The firm argued that Kebs introduced a criteria on eligibility, which it deemed offensive and discriminatory as it was fashioned to lock it out of the procurement process.
A Kenyan firm has moved to court to challenge a multimillion-shilling tender by the Kenya Bureau of Standards (Kebs) for inspection of goods before leaving their source country, arguing that it was discriminatory against local contractors.
In a petition filed before the High Court, Precision Experts Limited argues that some of the mandatory requirements in the tender documents discriminate against citizen contractors, and are unreasonably excessive and contrary to the provisions of the Public Procurement and Asset Disposal Act, 2015.
Kebs invited bids in January for the tender prequalification of Pre–export Verification of Conformity (PVoC) to standards for the year 2025-2028. The PVoCs programme involves third-party inspection and certification of goods at the exporting country to guarantee compliance with Kenyan health, safety, and environmental standards before shipment.
Eighteen of the 19 bidders were international candidates. The pre-qualification process is ongoing as the evaluation of tenders and an award are yet to be made.
But Precision Experts alleges that the tender documents were discriminatory against citizen contractors as they prescribed requirements contrary to the Procurement Act.
The firm says the requirement of evidence of the tenderer’s physical presence and location to provide PVoC services imposes a substantial burden on citizen candidates.
The firm had challenged the requirements before the Public Procurement Administrative Review Board but the case was dismissed in March.
The firm’s director Peter Maina said the requirements were not grounded in international standards or widely recognised trade norms. Mr Maina said international candidates are granted time to achieve compliance for contract execution, whereas citizen contractors must meet compliance requirements and incur expenses upfront, even before getting a contract.
He pointed out that another mandatory requirement, which compels candidates to submit certified copies of licenses to operate in each preferred country for conformity assessment, was discriminatory.
This was because it applied exclusively to international candidates, requiring them to establish an operational office in Kenya only after the contract award and within six months of its commencement.
He further argued that the requirement for candidates to extend their accreditation scope to territories identified in the tender before prequalification was not only burdensome for citizen contractors but also unreasonable.
“Unless this application is certified as urgent, leave is granted to file a substantive notice of motion application and the leave acts as a stay of the decision of the board and the procurement process, there is a risk that citizen contractors will be unfairly, unlawfully, and unconstitutionally and unconstitutionally be restrained from participating from the international prequalification process,” he said in the petition.
He wants the court to compel the review board to hear the case afresh within 14 days, from the date of the ruling.
While dismissing the case in March, the board said the different treatment with respect to establishing a physical presence and an operational office (prior to prequalification) in the highlighted zones or regions does not amount to discrimination.
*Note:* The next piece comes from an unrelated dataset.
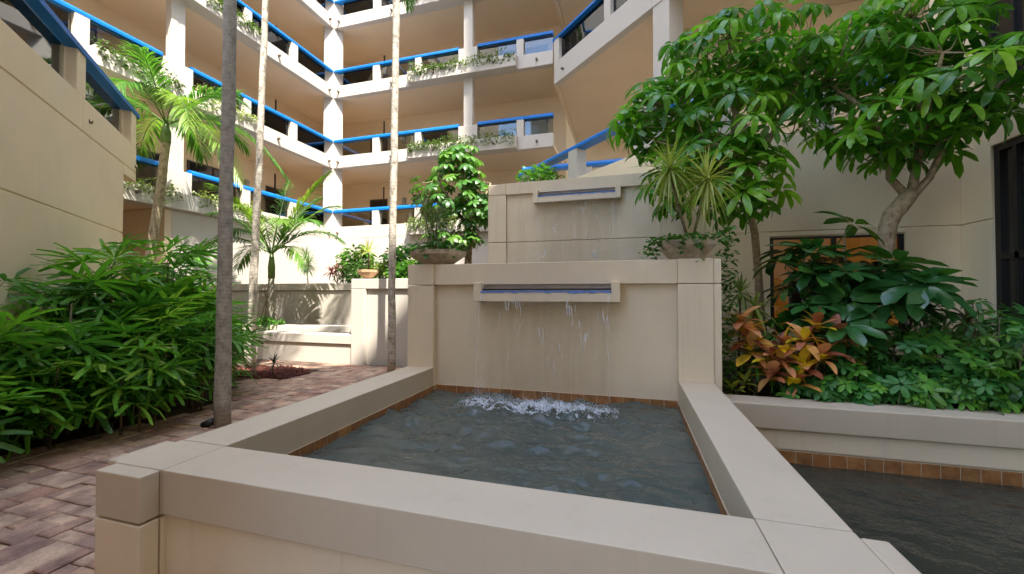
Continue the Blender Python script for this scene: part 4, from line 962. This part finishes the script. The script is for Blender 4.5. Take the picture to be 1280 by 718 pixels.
for x, y, h, lab in DW:
    kind_ = rs.random() > .28
    t = thing('dwarf_umbrella_plant', lab, 'shrub', (x, y, .36), 'dwarf umbrella plants in the right planter'); q = MB()
    for k in range(int(26 + 24 * h)):
        a = rs.uniform(0, 2 * pi); rad = sqrt(rs.random()) * .38; f = 1 - (rad / .42) ** 2
        p = Vector((x + cos(a) * rad, y + sin(a) * rad, .40 + h * (.2 + .8 * f) * rs.uniform(.3, 1.05)))
        if p.y < 5.30: p.y = 5.30 + rs.uniform(0, .15)
        if p.y < 5.40: p.z = max(p.z, .50)
        up = Vector((cos(a) * rad * 1.6 + rs.uniform(-.45, .45), sin(a) * rad * 1.6 - .25 + rs.uniform(-.45, .45), .8))
        put('leaf', rs.choice(DWF if kind_ else DWL), t, p, frame((rs.uniform(-1, 1), rs.uniform(-1, 1), 0), up), rs.uniform(.65, 1.25))
        if k % 3 == 0: q.tube([(x + cos(a) * rad * .3, y + sin(a) * rad * .3, .3), p - Vector((0, 0, .05))], .006, 4)
    q.build('stems', M['cane'], t, True)
dracaena('pale grassy tuft among the dwarf umbrella plants right of the forked trunk', (3.85, 6.5, .36), [(3.85, 6.5, 1.15), (4.0, 6.45, 1.05)], 'trailing', 40, .34, .018, 80, 'grass_tuft', up=.3)
dracaena('dark strappy plant between the forked trunk and the bromeliad', (3.6, 6.75, .36), [(3.6, 6.75, 1.1)], 'brom', 26, .42, .035, 81, 'leafy_plant', up=.5)
# bromeliad and driftwood
t = thing('bromeliad', 'reddish bromeliad mounted on a grey stump below the window corner', 'plant', (4.35, 6.9, .4))
q = MB(); q.tube([(4.35, 6.9, .3), (4.33, 6.88, .9), (4.30, 6.85, 1.25)], [.09, .085, .07], 8); q.tube([(4.33, 6.88, 1.0), (4.2, 6.8, 1.12), (4.1, 6.78, 1.1)], [.05, .04, .035], 7); q.build('stump', M['drift'], t, True)
put('leaf_head', head_mesh(22, .34, .06, M['brom'], 70, .2, .5), t, (4.30, 6.85, 1.25)); put('leaf_head', head_mesh(16, .3, .05, M['umbrella_dark'], 71, .2, .6), t, (4.48, 6.9, 1.05))
q = MB(); q.tube([(4.75, 6.8, .35), (4.8, 6.75, .9), (4.92, 6.7, 1.3), (5.08, 6.72, 1.6), (5.06, 6.7, 1.95)], [.11, .10, .085, .06, .045], 8); q.tube([(4.92, 6.7, 1.3), (4.75, 6.6, 1.5)], [.05, .03], 6)
t = thing('driftwood', 'twisted brown driftwood trunk standing before the tall dark window', 'driftwood', (4.75, 6.8, .36)); q.build('trunk', M['drift'], t, True)
put('air_plant', head_mesh(18, .16, .012, M['shrub'], 72, .3, .4), t, (5.10, 6.66, 1.86))

# ------------------------------------------------------------------ sunlit plants on the raised terrace
def shrub(label, c, r, n, size, m, seed, cat='shrub', name='shrub', ratio=.45):
    t = thing(name, label, cat, (c[0], c[1], 1.84)); cloud(t, 'foliage', M[m], scat(c, r, n, seed), size, seed + 1, ratio)
    q = MB(); r_ = random.Random(seed)
    for _ in range(5): q.tube([(c[0] + r_.uniform(-.1, .1), c[1], 1.7), (c[0] + r_.uniform(-.7, .7) * r[0], c[1] + r_.uniform(-.5, .5) * r[1], c[2])], .012, 5)
    q.build('stems', M['cane'], t, True); return t
shrub('yellow green croton bush tumbling over the sunlit wall end', (-6.7, 10.0, 2.15), (.65, .4, .35), 758, 0.172, 'croton_yellow', 101)
shrub('light green leafy shrub behind the clay bowl', (-6.1, 10.2, 2.5), (.75, .5, .55), 758, 0.184, 'shrub', 102)
shrub('green shrub between the thin trunk and the fountain bowl', (-4.85, 9.3, 2.3), (.65, .5, .5), 758, 0.161, 'shrub', 103)
shrub('bright green shrub low behind the clay bowl', (-5.4, 9.0, 2.15), (.5, .35, .3), 529, 0.138, 'shrub', 104)
shrub('green arching shrub on the rear bed wall', (-7.9, 10.5, 2.2), (.8, .4, .35), 690, 0.276, 'palm_dark', 105, ratio=.14)
shrub('dark green shrub in front of the far corner wall', (-8.8, 11.6, 2.7), (.7, .5, .55), 758, 0.196, 'shrub', 106)
shrub('low green groundcover around the short palm', (-9.5, 8.75, .85), (.6, .2, .16), 368, 0.138, 'shrub', 107, 'groundcover', 'low_plant', .3)
shrub('green leafy plant hiding the foot of the terrace rail', (-2.5, 11.4, 4.9), (.7, .5, .45), 690, 0.161, 'shrub', 108)
dracaena('pink leaved cordyline on the rear bed wall', (-8.7, 10.6, 1.84), [(-8.7, 10.5, 2.35), (-8.4, 10.5, 2.2), (-8.95, 10.6, 2.3)], 'cordyline', 26, .36, .05, 30, 'cordyline', up=.5)
dracaena('spiky young palm on the terrace left of the cordyline', (-10.2, 11.0, 1.84), [(-10.2, 11.0, 2.6), (-10.5, 11.2, 2.9)], 'shrub', 30, .55, .03, 31, 'spiky_plant', up=.4)
dracaena('dark spiky sprout at the edge of the lava rock', (-6.75, 6.4, 0), [(-6.75, 6.4, .25)], 'brom', 22, .32, .03, 32, 'spiky_plant', up=.2)
t = thing('lady_palm', 'lady palm leaves poking out behind the left fountain pillar', 'palm', (-3.35, 7.6, 0)); q = MB(); q.tube([(-3.35, 7.6, -.05), (-3.35, 7.6, 1.7)], .015, 5); q.build('canes', M['cane'], t, True)
for i in range(9):
    az = 180 + 80 * (rs.random() - .5) * 2; out = Vector((cos(radians(az)), sin(radians(az)) * .6, 0)).normalized(); put('fan_leaf', rs.choice(FAN), t, Vector((-3.35, 7.6, .5 + .15 * i)) + out * .3, frame(out, Vector((rs.uniform(-.5, .5), -.8, .6))), .9)

# trailing plants in the walkway planters
def trail(T, zb, u0, u1, lab, seed, dens=300, hang=.34, size=.10):
    r_ = random.Random(seed); pts = []
    for _ in range(int(dens * (u1 - u0))):
        u = r_.uniform(u0, u1); g = .5 + .9 * max(0, noise.noise(Vector((u * 1.3, zb, seed))) + .35)
        if r_.random() < .6: pts.append(Vector(T(u, r_.uniform(-.15, .33), zb + .5 + r_.random() * .3 * g)))
        else: pts.append(Vector(T(u, .33 + r_.uniform(-.01, .06), zb + .5 - r_.random() ** 1.6 * hang * g)))
    t = thing('trailing_plant', lab, 'plant', T((u0 + u1) / 2, .2, zb + .5), 'trailing plants in the walkway planters'); cloud(t, 'foliage', M['trailing'], pts, size, seed, .5, .9, .2)
WH = ['bottom', 'second', 'third', 'fourth']
for k, zb in enumerate(ZB[:4]):
    trail(TL, zb, 4.1, 6.3, f'variegated trailing plant in the {WH[k]} left walkway planter, corner side of its column', 200 + k)
    trail(TL, zb, 6.9, 8.9, f'variegated trailing plant in the {WH[k]} left walkway planter, viewer side of its column', 210 + k)
    trail(TR, zb, 4.1, 6.4, f'variegated trailing plant in the {WH[k]} far walkway planter, corner side of its column', 220 + k, 420)
    trail(TR, zb, 6.5, 8.9, f'variegated trailing plant in the {WH[k]} far walkway planter, shaded side of its column', 230 + k, 260)

# small things
t = thing('ground_uplight', 'small black uplight on the paving beside the grey palm trunk', 'lamp', (-5.0, 3.78, 0))
q = MB(); q.tube([(-5.0, 3.78, 0), (-5.0, 3.78, .05)], .02, 8); q.build('stake', M['black'], t); q = MB(); q.tube([(-5.06, 3.76, .03), (-4.93, 3.80, .075)], [.035, .045], 10); q.build('lamp_head', M['black'], t, True)
dl = MB()
for _ in range(60):
    x = rs.uniform(-3.6, -2.98); y = rs.uniform(3, 8); a = rs.uniform(0, 6.3); blade(dl, (x, y, .008), (cos(a), sin(a), .1), (0, 0, 1), rs.uniform(.03, .08), .02, .1, .4, 3, prof=oval)
tag(dl.build('fallen_leaves', M['brom'], None, True), 'dry leaves fallen on the pavers along the coping', None, None, 'stuff')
The board further said a procuring entity has the discretion to tailor its bid documents according to its needs, but the discretion is not absolute.
The review board said given the nature of the conformity assessment exercise to be undertaken upon contract award, it was essential for the procuring entity to ensure that potential bidders have the capacity to uphold and maintain the required standards, in line with the provisions of the Standards Act and article 46 of the constitution.
“Therefore, based on the foregoing analysis, the Board finds that the Respondents adhered to the principles of non-discrimination and the promotion of local industry, as required by the Constitution and the Act,” the review board had ruled.
However, the firm faulted the review board saying there was no mention whatsoever, in the entire decision, that the review board undertook a comparison between international standards and the bid documents.
“In arriving at its decision, the Public Procurement Administrative Review Board, the 1st respondent herein, failed to consider the international standards before them, and which prescribe international standards that touch on conformity assessment, the subject of the procurement proceedings,” Mr Maina submitted.